Every growing business hits this fork: buy the packaged tool, or build something of our own? Most advice on the question is written by someone selling one of the two answers. Here is the method we use with our own consulting clients — it fits in an afternoon and produces a defensible decision.
Step 1: Write down the workflow, not the wishlist
Feature lists lie. Instead, document the five processes the software must carry — who starts them, what they touch, where they end. A packaged tool that covers four of five processes 100% beats one that covers all five at 80%, because that missing 20% is where staff return to spreadsheets and the system quietly dies.
Step 2: Score the deal-breakers
- Fit: Can the package run your five processes without workarounds? Score each 0–2.
- Change: When your process changes, who changes the software — you, a vendor, or nobody?
- Data: Can you get your data out, completely, on the day you want to leave?
- Total cost: Licences × users × years, plus implementation — compared honestly against a build quote.

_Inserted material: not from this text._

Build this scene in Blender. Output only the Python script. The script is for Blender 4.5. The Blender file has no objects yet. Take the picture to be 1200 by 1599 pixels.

- Integration: Will it talk to your accounting, hardware and existing systems?
Step 3: Price the hidden column
The costs that decide the question rarely appear in either quote: staff hours lost to workarounds, the price of per-user licensing at your five-year headcount, and the compounding value of software that adapts when your business does. Custom software carries its own hidden column — maintenance and a partner who answers — which is why who builds it matters more than what gets built.
The honest summary
Buy when your process is standard and your differentiation lies elsewhere. Build when the process is your edge, when packaged tools force workarounds, or when licence math turns brutal at scale. And if an afternoon with this scorecard doesn't produce a clear answer, that itself is an answer: get an independent assessment before committing either way.